Myanmar panel probing Rohingya crisis pledges independence

Myanmar panel probing Rohingya crisis pledges independence
Philippine diplomat Rosario Manalo talks during a press briefing at a hotel in Naypyitaw, Myanmar Thursday, Aug. 16, 2018. Government-appointed Rakhine panel tasked to investigate allegations of human rights abuses in Rakhine State has been set up in response to demands from the international community for a proper investigation into last year’s events that saw 700,000 Rohingya Muslims flee Rakhine state for Bangladesh. (AP Photo/Aung Shine Oo)

NAYPYITAW, Myanmar (AP) — Members of a commission established by Myanmar’s government to investigate human rights violations in western Rakhine state, from which 700,000 members of the Muslim Rohingya minority fled brutal army operations, have pledged to be impartial.

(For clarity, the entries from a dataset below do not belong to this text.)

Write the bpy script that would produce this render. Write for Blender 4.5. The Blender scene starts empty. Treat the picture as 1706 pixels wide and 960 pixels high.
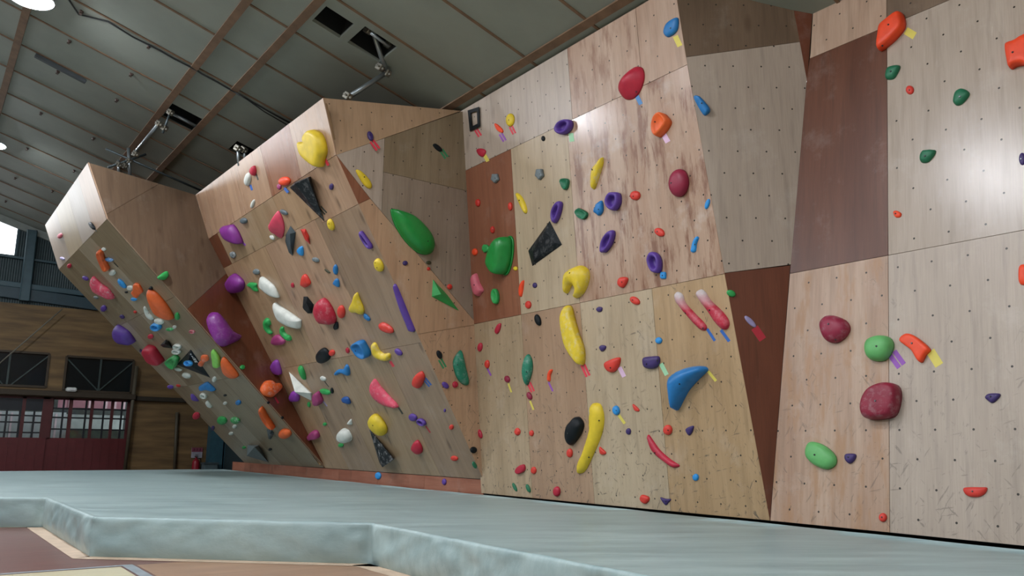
import bpy, bmesh, math, random
from mathutils import Vector, Matrix, noise
from mathutils.bvhtree import BVHTree
from mathutils.geometry import delaunay_2d_cdt

random.seed(7)
SC = bpy.context.scene
COL = SC.collection
V = Vector

# ---------------------------------------------------------------- camera
FOC, PITCH, YAW, ROLL, ROOF = 1350.0, .1903448, .6320004, .0098745, .29105
EYE = V((0, 0, 1.05))
MATZ = .35
fw = V((math.sin(YAW)*math.cos(PITCH), math.cos(YAW)*math.cos(PITCH), math.sin(PITCH)))
rt0 = V((math.cos(YAW), -math.sin(YAW), 0))
up0 = rt0.cross(fw)
rt = rt0*math.cos(ROLL)+up0*math.sin(ROLL)
up = rt.cross(fw)
cd = bpy.data.cameras.new('camera')
cam = bpy.data.objects.new('camera', cd)
COL.objects.link(cam)
cd.sensor_width = 36
cd.lens = FOC/1706*36
cd.clip_start = .05
cd.clip_end = 300
cam.matrix_world = Matrix(((rt.x, up.x, -fw.x, EYE.x), (rt.y, up.y, -fw.y, EYE.y), (rt.z, up.z, -fw.z, EYE.z), (0, 0, 0, 1)))
SC.camera = cam

def ray(x, y): return fw+rt*((x-853)/FOC)-up*((y-480)/FOC)
def hit(p, n, p0):
    d = ray(*p)
    return EYE+d*((p0-EYE).dot(n)/d.dot(n))
def ony(p, y): return hit(p, V((0, 1, 0)), V((0, y, 0)))
def onx(p, x): return hit(p, V((1, 0, 0)), V((x, 0, 0)))
def onz(p, z): return hit(p, V((0, 0, 1)), V((0, 0, z)))
def proj(q):
    d = q-EYE
    w = d.dot(fw)
    return 853+FOC*d.dot(rt)/w, 480-FOC*d.dot(up)/w

# ---------------------------------------------------------------- materials
def lin(c):
    if isinstance(c, str):
        c = [int(c[i:i+2], 16)/255 for i in (0, 2, 4)]
    return tuple((x/12.92 if x <= .04045 else ((x+.055)/1.055)**2.4) for x in c)+(1,)

class NT:
    def __init__(s, name):
        s.m = bpy.data.materials.new(name)
        s.m.use_nodes = True
        s.t = s.m.node_tree
        s.b = s.t.nodes['Principled BSDF']
    def n(s, typ, **kw):
        nd = s.t.nodes.new(typ)
        for k, v in kw.items():
            if k in nd.inputs: nd.inputs[k].default_value = v
            else: setattr(nd, k, v)
        return nd
    def l(s, a, b): s.t.links.new(a, b)
    def math(s, op, a, b=None, clamp=False):
        nd = s.n('ShaderNodeMath', operation=op, use_clamp=clamp)
        for i, v in enumerate((a, b)):
            if v is None: continue
            if isinstance(v, (int, float)): nd.inputs[i].default_value = v
            else: s.l(v, nd.inputs[i])
        return nd.outputs[0]
    def ramp(s, fac, p0, p1):
        nd = s.n('ShaderNodeMapRange')
        nd.inputs[1].default_value = p0
        nd.inputs[2].default_value = p1
        s.l(fac, nd.inputs[0])
        return nd.outputs[0]
    def mix(s, fac, a, b):
        nd = s.n('ShaderNodeMix', data_type='RGBA')
        if isinstance(fac, (int, float)): nd.inputs[0].default_value = fac
        else: s.l(fac, nd.inputs[0])
        for i, v in ((6, a), (7, b)):
            if isinstance(v, tuple): nd.inputs[i].default_value = v
            else: s.l(v, nd.inputs[i])
        return nd.outputs[2]
    def mapping(s, vec, scale, loc=(0, 0, 0)):
        nd = s.n('ShaderNodeMapping')
        nd.inputs['Scale'].default_value = scale
        nd.inputs['Location'].default_value = loc
        s.l(vec, nd.inputs[0])
        return nd.outputs[0]
    def noise(s, vec, scale, detail=3, rough=.55):
        nd = s.n('ShaderNodeTexNoise')
        nd.inputs['Scale'].default_value = scale
        nd.inputs['Detail'].default_value = detail
        nd.inputs['Roughness'].default_value = rough
        s.l(vec, nd.inputs['Vector'])
        return nd.outputs[0]
    def bump(s, h, strength, dist=.01):
        nd = s.n('ShaderNodeBump')
        nd.inputs['Strength'].default_value = strength
        nd.inputs['Distance'].default_value = dist
        s.l(h, nd.inputs['Height'])
        s.l(nd.outputs[0], s.b.inputs['Normal'])

def plain(name, col, rough=.5, metal=0., var=.12, scale=6., spec=.5, bump=0.):
    k = NT(name)
    c = lin(col)
    o = k.n('ShaderNodeTexCoord').outputs['Object']
    f = k.noise(o, scale, 4)
    k.l(k.mix(k.ramp(f, .3, .7), tuple(x*(1-var) for x in c[:3])+(1,), tuple(min(1, x*(1+var)) for x in c[:3])+(1,)), k.b.inputs['Base Color'])
    k.b.inputs['Roughness'].default_value = rough
    k.b.inputs['Metallic'].default_value = metal
    k.b.inputs['Specular IOR Level'].default_value = spec
    if bump: k.bump(k.noise(o, scale*6, 3), bump)
    return k.m

def emit(name, col, st):
    k = NT(name)
    k.b.inputs['Base Color'].default_value = (.8, .8, .8, 1)
    k.b.inputs['Emission Color'].default_value = lin(col)
    k.b.inputs['Emission Strength'].default_value = st
    return k.m

def plywood(name, light, dark, streak=None, dots=True, scuff=0., chalk=.1, rough=.36, du=0., dv=0., knots=0., seed=0., horiz=False):
    """sheet plywood: broad and fine grain along the sheet, knots, chalk smears, shoe scuffs, bolt-hole grid"""
    k = NT(name)
    uv = k.n('ShaderNodeUVMap').outputs[0]
    off = (seed*3.7, seed*1.9, 0)
    ca, cb = lin(light), lin(dark)
    s1 = (.5, 3.2, 1) if horiz else (3.2, .34, 1)
    warp = k.noise(k.mapping(uv, (1.3, .5, 1), off), 1.4, 2)
    band = k.noise(k.mapping(uv, s1, off), 1.1, 4, .55)
    fine = k.noise(k.mapping(uv, (3, 90, 1) if horiz else (90, 3, 1), off), 1., 2)
    f = k.math('ADD', k.math('MULTIPLY', band, .75), k.math('MULTIPLY', warp, .35))
    col = k.mix(k.ramp(f, .36, .74), cb, ca)
    col = k.mix(k.math('MULTIPLY', k.ramp(fine, .35, .7), .22), col, tuple(x*.6 for x in cb[:3])+(1,))
    med = k.noise(k.mapping(uv, (1.1, 15, 1) if horiz else (15, 1.1, 1), (seed*1.3, seed*.7, 0)), 1., 3, .6)
    col = k.mix(k.math('MULTIPLY', k.ramp(med, .5, .72), .38), col, tuple(x*.55 for x in cb[:3])+(1,))
    if streak:
        st = k.noise(k.mapping(uv, (4.2, .8, 1), (seed*5.1+9, seed, 0)), 1.7, 5, .65)
        col = k.mix(k.math('MULTIPLY', k.ramp(st, .50, .62), .8), col, lin(streak))
    if knots:
        vo = k.n('ShaderNodeTexVoronoi')
        vo.voronoi_dimensions = '2D'
        vo.inputs['Scale'].default_value = 1.25
        k.l(k.mapping(uv, (1.9, .75, 1), off), vo.inputs['Vector'])
        kn = k.math('MULTIPLY', k.ramp(vo.outputs['Distance'], .13, .04), k.ramp(warp, .40, .55))
        col = k.mix(k.math('MULTIPLY', kn, knots*.8), col, lin('4a3424'))
    ch = k.noise(k.mapping(uv, (1, .8, 1), (seed*2+4, seed*7, 0)), 2.3, 6, .7)
    chm = k.math('MULTIPLY', k.ramp(ch, .55, .75), chalk)
    col = k.mix(chm, col, lin('d9d2cb'))
    if scuff:
        sep = k.n('ShaderNodeSeparateXYZ')
        k.l(uv, sep.inputs[0])
        m = None
        for qi, (ang, sx_, sy_, th_) in enumerate(((.5, 19, 2.6, .635), (-.75, 16, 2.8, .64), (1.35, 22, 3, .65), (.05, 30, 6, .65))):
            mp = k.n('ShaderNodeMapping')
            mp.inputs['Rotation'].default_value = (0, 0, ang)
            k.l(uv, mp.inputs[0])
            wq = k.noise(k.mapping(uv, (2.2, 2.2, 1), (qi*7, seed, 0)), 1.5, 2)
            va = k.n('ShaderNodeVectorMath', operation='ADD')
            k.l(k.mapping(mp.outputs[0], (sx_, sy_, 1), (seed+qi*3, seed*3, 0)), va.inputs[0])
            k.l(wq, va.inputs[1])
            q = k.ramp(k.noise(va.outputs[0], 1.7, 4, .6), th_, th_+.04)
            m = q if m is None else k.math('MAXIMUM', m, q)
        s2 = k.noise(k.mapping(uv, (1.2, 1.0, 1), (seed, 0, 0)), 1.7, 3)
        m = k.math('MULTIPLY', m, k.math('ADD', k.ramp(sep.outputs[1], 2.0, .3), k.ramp(s2, .5, .68), True))
        m = k.math('MULTIPLY', m, scuff)
        col = k.mix(m, col, lin('4c4842'))
    if dots:
        sx = k.n('ShaderNodeSeparateXYZ')
        k.l(uv, sx.inputs[0])
        tot = None
        for (a, b) in ((0, 0), (.5, .5)):
            u = k.math('MULTIPLY', k.math('SUBTRACT', k.math('FRACT', k.math('ADD', k.math('DIVIDE', k.math('SUBTRACT', sx.outputs[0], du), .302), 100.5+a)), .5), .302)
            w = k.math('MULTIPLY', k.math('SUBTRACT', k.math('FRACT', k.math('ADD', k.math('DIVIDE', k.math('SUBTRACT', sx.outputs[1], dv), .485), 100.5+b)), .5), .485)
            r2 = k.math('ADD', k.math('MULTIPLY', u, u), k.math('MULTIPLY', w, w))
            d = k.math('LESS_THAN', r2, .0095**2)
            tot = d if tot is None else k.math('MAXIMUM', tot, d)
        col = k.mix(tot, col, lin('2b241d'))
    k.l(col, k.b.inputs['Base Color'])
    k.l(k.math('ADD', k.math('MULTIPLY', band, .08), rough-.04), k.b.inputs['Roughness'])
    k.b.inputs['Specular IOR Level'].default_value = .5
    k.bump(fine, .06, .003)
    return k.m

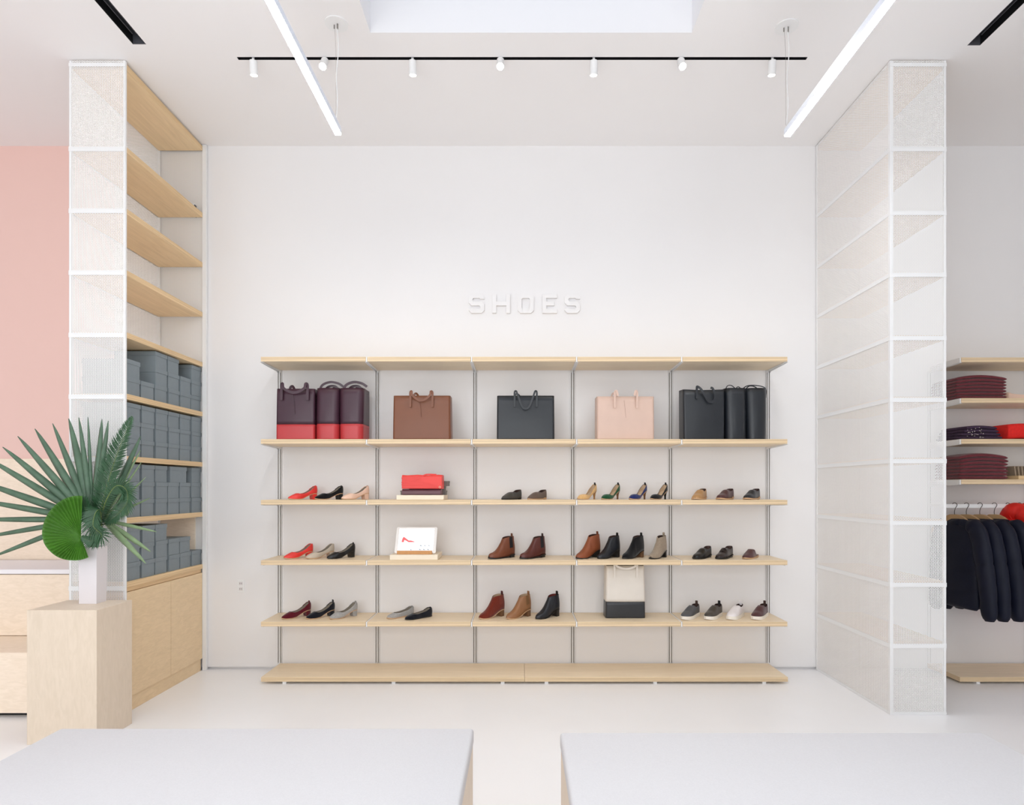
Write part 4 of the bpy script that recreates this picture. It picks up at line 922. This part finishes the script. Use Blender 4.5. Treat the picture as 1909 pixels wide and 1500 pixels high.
spoly([(u0, v0), (u0+0.018, v0), (u0+0.020, v0+0.017), (u0+0.030, v0+0.015), (u0+0.055, v0), (u0+0.105, v0), (u0+0.098, v0+0.006), (u0+0.075, v0+0.014), (u0+0.055, v0+0.014), (u0+0.030, v0+0.034), (u0+0.012, v0+0.046), (u0+0.003, v0+0.025)], SRED, 'shoe_picture')
for (a_, b_, w_) in ((0.035, 0.058, 0.016), (0.068, 0.058, 0.013), (0.100, 0.058, 0.012), (-0.038, 0.024, 0.014), (0.030, 0.026, 0.018), (0.062, 0.026, 0.016), (0.094, 0.026, 0.016)):
    spoly([(a_, b_+0.001), (a_+w_, b_), (a_+w_, b_+0.003), (a_+w_*0.5, b_+0.005), (a_+w_*0.3, b_+0.009), (a_, b_+0.008)], SDK, 'thumbnail')
WDL = mat('bamboo_lip', (206, 150, 92), 0.5, noise=0.15, scale=60, stretch=(8, 1, 1))
ts = thing('tablet_stand', 'low wooden tablet stand holding the tablet on the riser', 'tablet stand', (PX(773.5, -0.30), -0.30, zr2+0.0005), 0)
MB().box(-0.135, 0.135, -0.022, -0.008, 0, 0.027).build('front_lip', WDL, ts, bevel=0.001)
MB().box(-0.135, 0.135, -0.010, 0.10, 0, 0.004).build('stand_base', WDL, ts)
m = MB(); m.loft([[(-0.02, 0.065, 0.004), (0.02, 0.065, 0.004), (0.02, 0.10, 0.004), (-0.02, 0.10, 0.004)], [(-0.02, 0.064, 0.11), (0.02, 0.064, 0.11), (0.02, 0.072, 0.11), (-0.02, 0.072, 0.11)]]); m.build('back_prop', WDL, ts)

# ================================================================== right clothes fixture
RU = [3.355-0.0, 4.155, 4.955, 5.755]
RZS = [PZ(666, SHF), PZ(741.8, SHF), PZ(818, SHF), PZ(893.3, SHF)]
for i, x in enumerate(RU):
    upright(x, RZS[0]-TH, 'white slotted shelf upright, %s behind the clothes fixture on the right' % ORD[i], RZS, 'uprights of the clothes fixture')
for r, z in enumerate(RZS):
    for i in range(3):
        board(RU[i]+0.0065, RU[i+1]-0.0065, z, 'birch clothes shelf on the right, %s row, %s bay' % (['top', 'second', 'third', 'fourth'][r], ['leftmost', 'middle', 'rightmost'][i]), 'plywood shelves of the clothes fixture')
platform(PX(1789.5, BF), 5.76, 'low birch platform on the floor under the hanging coats on the right', [PX(1826, BF), 4.3, 5.2])
RAILZ, RAILY = 1.346, -0.28
rl_ = thing('hanging_rail', 'white metal clothes rail under the shelves on the right', 'clothes rail', (4.5, 0, RAILZ))
MB().box(3.30-4.5, 5.8-4.5, RAILY-0.006, RAILY+0.006, -0.015, 0.015).build('rail_bar', METALW, rl_, bevel=0.001)
for x in RU: MB().box(x-4.5-0.004, x-4.5+0.004, RAILY+0.006, -0.015, -0.012, 0.012).build('rail_arm', METALW, rl_)
MAR = mat('maroon_knit', (104, 34, 44), 0.95, noise=0.15, scale=120, bump=0.3, bscale=500, sheen=0.2); PUR = mat('purple_knit', (58, 38, 62), 0.95, noise=0.2, scale=80, bump=0.3); SEQ = mat('sequin', (220, 210, 200), 0.25, metal=0.8); REDK = mat('red_knit', (222, 34, 28), 0.9, noise=0.12, scale=60)
def folded(nm, label, cat, xc, yc, z, w, d_, h, m_, grp, arch=0.02, rz=0.0, seed=0):
    rnd = random.Random(seed); nx, ny = 26, 20; m = MB()
    top, bot = [], []
    def grid(side):
        g = []
        for i in range(nx+1):
            row = []
            for j in range(ny+1):
                u, v = math.sin(PI*(i/nx-0.5)), math.sin(PI*(j/ny-0.5))
                e = max(0.0, 1-abs(u)**22)**0.5*max(0.0, 1-abs(v)**18)**0.5
                zz = h/2+side*h/2*e + arch*(1-u*u)*(1-0.3*v*v)
                row.append((u*w/2, v*d_/2, zz))
            g.append(row)
        return g
    gt, gb = grid(1), grid(-1)
    o = 0
    vs = [p for r_ in gt for p in r_]+[p for r_ in gb for p in r_]; off = (nx+1)*(ny+1); fs = []
    for i in range(nx):
        for j in range(ny):
            a_ = i*(ny+1)+j; fs += [(a_, a_+ny+1, a_+ny+2, a_+1), (off+a_, off+a_+1, off+a_+ny+2, off+a_+ny+1)]
    m.add(vs, fs)
    o = m.build(nm, m_, None, (xc, yc, z), smooth=True, merge=1e-4); o.rotation_euler = (0, 0, rz); tag(o, label, cat, grp); return o
def rowname(k, n): return ('bottom' if k == 0 else 'top' if k == n-1 else ORD[k]+' from the bottom')
def stack(n, px0, px1, z, total, m_, what, where, grp, arch=0.022):
    y0 = -0.345; X0, X1 = PX(px0, y0), PX(px1, y0); hh = (total-arch*0.6)/n
    for k in range(n):
        folded('folded_sweater', '%s, %s on the %s' % (what, rowname(k, n), where), 'sweater', (X0+X1)/2+random.uniform(-.004, .004), -0.195, z+0.001+k*hh*0.99, X1-X0, 0.29, hh*1.06, m_, grp, arch*k/(n-1) if n > 1 else arch, random.uniform(-0.02, 0.02), k)
stack(7, 1783, 1878, RZS[1], 0.180, MAR, 'folded maroon sweater', 'second clothes shelf', 'maroon sweaters on the second shelf', 0.03)
stack(7, 1790, 1881, RZS[3], 0.195, MAR, 'folded maroon sweater', 'fourth clothes shelf', 'maroon sweaters on the fourth shelf', 0.03)
for k in range(4):
    folded('folded_blouse', 'folded dark purple top, %s of the stack on the third shelf' % rowname(k, 4), 'folded top', PX(1829, -0.34)+0.0, -0.20, RZS[2]+0.001+k*0.024, 0.34-0.03*k, 0.27, 0.026, PUR, 'purple tops on the third shelf', 0.012*k/3, 0.03*k, k)
m = MB()
for k in range(34):
    x, y, z = random.uniform(-0.12, 0.02), -0.137+random.uniform(0, 0.004), random.uniform(0.012, 0.09); m.box(x-0.003, x+0.003, y-0.003, y, z-0.002, z+0.002)
bt_ = thing('beaded_necklace', 'sparkling beaded trim lying on the front of the dark purple tops', 'beaded trim', (PX(1829, -0.34), -0.20, RZS[2]))
o = m.build('beads', SEQ, bt_); o['kind'] = 'stuff'
folded('folded_scarf', 'bright red folded knit beside the dark purple tops', 'folded knit', PX(1912, -0.32), -0.20, RZS[2]+0.001, 0.29, 0.27, 0.115, REDK, None, 0.012)
shoe('flat', 'ballet_flat', 'blush flat shoe beside the maroon sweaters on the right fixture', 'shoe', BLUSH, LIN_GREY, 1909, RZS[1], 150, Y=-0.25, sole_m=SOLET)
# ribbed beige gloves / card tray
tr_ = thing('wooden_tray', 'small wooden tray beside the lower maroon sweaters', 'tray', (PX(1912, -0.25), -0.25, RZS[3]+0.001))
MB().box(-0.125, 0.125, -0.09, 0.09, 0, 0.028).build('tray_body', PLYWARM, tr_, bevel=0.002)
BEI = mat('beige_card', (150, 132, 112), 0.8)
for k in range(8):
    o = MB().box(-0.006, 0.006, -0.045, 0.045, 0, 0.075).build('beige_wallet', BEI, None, (PX(1912, -0.25)-0.11+k*0.028, -0.25, RZS[3]+0.0295), bevel=0.003); o.rotation_euler = (0, -0.12, 0)
    tag(o, 'beige upright wallet in the wooden tray, %s from the left' % ORD[k], 'wallet', 'beige wallets standing in the tray')

# ---------------- coats on hangers
COAT = mat('navy_nylon', (9, 14, 34), 0.62, spec=0.3, noise=0.15, scale=16, bump=0.3, bscale=30); COATR = mat('red_nylon', (214, 34, 26), 0.5, noise=0.12, scale=16, bump=0.3, bscale=30); HWOOD = mat('hanger_wood', (178, 144, 104), 0.5, noise=0.12, scale=20); HOOK = mat('hook_metal', (58, 48, 42), 0.35, metal=0.7)
def hanger(x, label, yaw):
    t = thing('coat_hanger', label, 'hanger', (x, RAILY, RAILZ), yaw, 'wooden hangers on the white rail')
    pts = [(0, 0.020, 0.004), (0, 0.018, 0.016), (0, 0.008, 0.024), (0, -0.006, 0.024), (0, -0.018, 0.014), (0, -0.016, 0.0), (0, -0.004, -0.018), (0, 0.003, -0.045), (0, 0.0, -0.075)]
    MB().tube(catmull(pts, 24), 0.0022, 8).build('hook', HOOK, t, smooth=True)
    m = MB(); rr = []
    for i in range(11):
        v = i/10*2-1; z = -0.082-0.16*max(0, abs(v)-0.3); rr.append([(-0.011, v*0.19, z-0.03), (0.011, v*0.19, z-0.03), (0.011, v*0.19, z+0.018-0.008*abs(v)), (-0.011, v*0.19, z+0.018-0.008*abs(v))])
    m.loft(rr); m.build('hanger_arms', HWOOD, t, bevel=0.003)
def coat(x, label, m_, yaw, seed, hood=False, zoff=0.0):
    t = thing('puffer_coat', label, 'coat', (x, RAILY, RAILZ+zoff), yaw, 'puffer coats on the white rail' if m_ is COAT else 'red coats on the white rail')
    def tubebody(nm, path, ry, rx, bands, sub=44, n=20):
        """elliptic tube (ry across, rx thickness) with quilted bands"""
        P_ = catmull(path, sub); rings = []
        fy, fx = hermite(*zip(*ry)), hermite(*zip(*rx))
        for i, p in enumerate(P_):
            q = i/sub; b_ = abs(math.sin(PI*q*bands))**0.3; k = 0.80+0.20*b_
            tg = (P_[min(i+1, sub)]-P_[max(i-1, 0)]).normalized(); xv = Vector((1, 0, 0)); yv = tg.cross(xv).normalized()
            ring = []
            for j in range(n):
                a_ = 2*PI*j/n; wob = 1+0.05*math.sin(3*a_+q*9+seed)
                ring.append(p+yv*fy(q)*math.cos(a_)*(0.95+0.05*b_)+xv*fx(q)*math.sin(a_)*k*wob)
            rings.append(ring)
        MB().loft(rings).build(nm, m_, t, smooth=True)
    tubebody('coat_body', [(0, -0.01, -0.098), (0, -0.02, -0.30), (0, -0.02, -0.55), (0, -0.02, -0.775)], [(0, .035), (.03, .09), (.08, .165), (.14, .2), (.3, .21), (.6, .21), (.95, .215), (1, .20)], [(0, .034), (.1, .046), (.3, .050), (.7, .05), (.97, .048), (1, .03)], 5)
    for sg, sq in ((1, 0.62), (-1, 1.0)):
        nm = 'sleeve'
        tubebody(nm, [(0, sg*0.13*sq, -0.125), (0.0, sg*0.225*sq, -0.20), (0.0, sg*0.275*sq, -0.42), (0.002, sg*0.305*sq, -0.62), (0.004, sg*0.32*sq, -0.83)], [(0, .03), (.12, .062), (.4, .07), (.8, .062), (.96, .056), (1, .035)], [(0, .03), (.12, .046), (.4, .05), (.9, .046), (1, .028)], 6)
    tubebody('collar', [(0.0, -0.16, -0.19), (-0.01, -0.12, -0.135), (-0.02, -0.05, -0.125), (-0.01, 0.05, -0.13)], [(0, .02), (.3, .034), (.7, .026), (1, .015)], [(0, .02), (.3, .035), (.7, .035), (1, .02)], 2, 20, 14)
    if hood: tubebody('hood', [(0, 0.05, -0.20), (0.0, -0.02, -0.06), (0.01, -0.10, -0.05), (0.02, -0.19, -0.12), (0.0, -0.24, -0.24)], [(0, .04), (.3, .07), (.7, .065), (1, .04)], [(0, .03), (.3, .055), (.7, .05), (1, .03)], 4, 30, 16)
HX = [PX(p, RAILY) for p in (1780, 1802, 1827, 1854)]
CW = ['first navy puffer coat on the rail, beside the perforated screen', 'second navy puffer coat from the perforated screen', 'third navy puffer coat from the perforated screen', 'fourth navy puffer coat, the last before the red ones']
for i, x in enumerate(HX):
    hanger(x, 'wooden hanger with dark hook, %s from the perforated screen' % ORD[i], 0.30)
    coat(x, CW[i], COAT, 0.10+0.02*i, i)
for i, p in enumerate((1879, 1901)):
    x = PX(p, RAILY); hanger(x, 'wooden hanger inside the %s red coat' % ORD[i], 0.1)
    coat(x, '%s red hooded coat behind the navy puffer coats' % ['first', 'second'][i], COATR, 0.14, 9+i, True, 0.0)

The Independent Commission of Enquiry held its first formal meeting Thursday in the capital, Naypyitaw, a day after holding talks with the country’s leader, State Counsellor Aung San Suu Kyi.

The commission’s chairwoman, former Philippine diplomat Rosario Manolo, said at a news conference that the panel will be “independent, impartial and neutral.”

The commission was established after rights groups called for the International Criminal Court to investigate alleged abuses by the army against the Rohingya, including murder, mass rape and the destruction of villages.